Lars van den Brink

Behind the Day

Behind the day  is set in the Alps and depicts the present time, a period in which fixed values end up on quicksand and start to shift. It shows how our view of themes such as the environment, democracy and fellow human beings has changed at a rapid pace over the last decade. Lars van den Brink uses man as a symbol for willpower, hope and inspiration.

By letting go of the unity of time and  combining different shots, he distances himself from the analytical nature of photography and is able to create images that go beyond mere registration.

Behind the day is the sequel to his series Frozen Time in which Lars first used a technique that brings both day and night into one image. In this new series, he has further explored ways to ‘paint’ with photographic material, in order to amaze the viewer and lift him out of reality.

The works consist of authentic, photographically obtained material ,no digital data, with which Behind the Day is also emphasizing the choices we make about what we want to see; which story do we filter from the world around us?

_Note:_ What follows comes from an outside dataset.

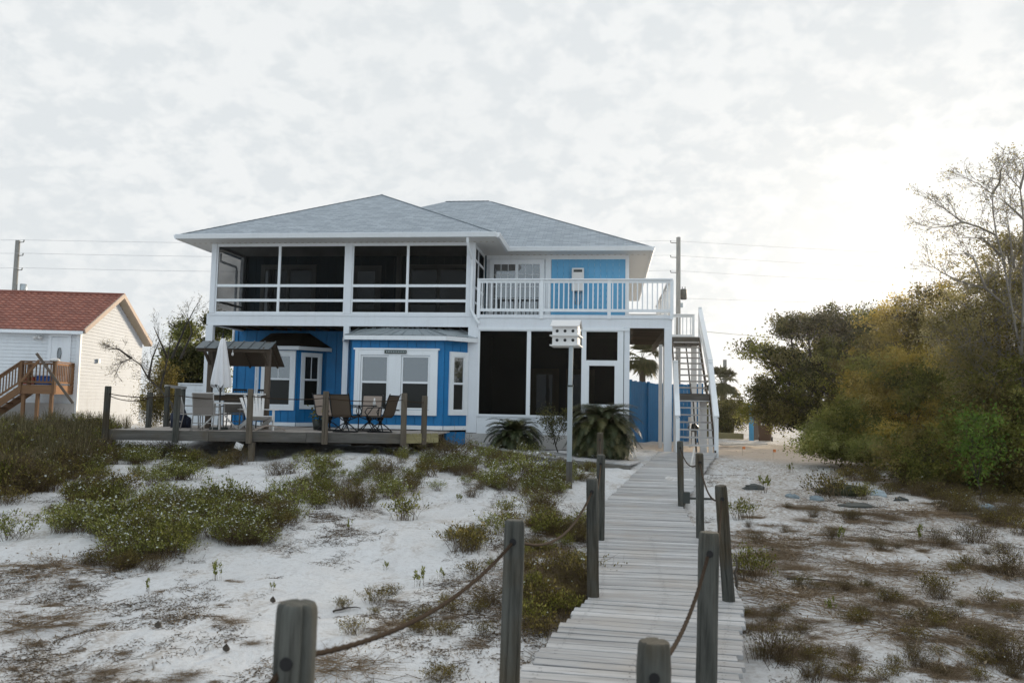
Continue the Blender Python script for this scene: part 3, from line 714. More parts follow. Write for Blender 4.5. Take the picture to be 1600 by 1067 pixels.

For this series, Lars travelled for over two years through the French, Swiss and Italian Alps. He slept in mountain huts or in a tent, and often photographed from the exact same location for about fourteen hours. During those sessions he saw the moon and stars give way to the sun, and the change in colour of the light and the landscape. With his camera he captured people and events in order to later build up his story and created Behind the day.

The end result is a filtering and compression of compounded time; images that refer to classical romantic painting, but also to the contemporary landscapes used in games.

Frozen Time

Since the last two years at the Royal Academy of Art The Hague (1996 – 2001) I am fascinated about the different ways photography gives me the opportunity to take reality into my own hands and give it a little spin so I can show my story.

Within my photography I examine different techniques that enable me to portrait my fascination for a person, a location or a topic.

In my latest work I use the possibilities contemporary technology offers to lift the unity of time. And thus I play with one of the classic characteristic of photography. Day and night, hours and minutes, they all become fluid within my work.

In my method of work I do not interfere with what is happening in front of my lens. I build my story just out of scenes and people that happened to pass by. By doing so I create a somewhat surrealistic tableau vivant with a strong documentary character.

My photo’s are often overly crowded landscapes which, like Museum de Fundatie wrote, remind the viewer off late medieval masters like Pieter Breugel or Jeroen Bosch. Filling my compositions with little human stories, which reflect my fascination for us, the human race. The images shape my emotion about the ongoing quest in life.

It is the solitary element in us that stirs and inspires me to make this work.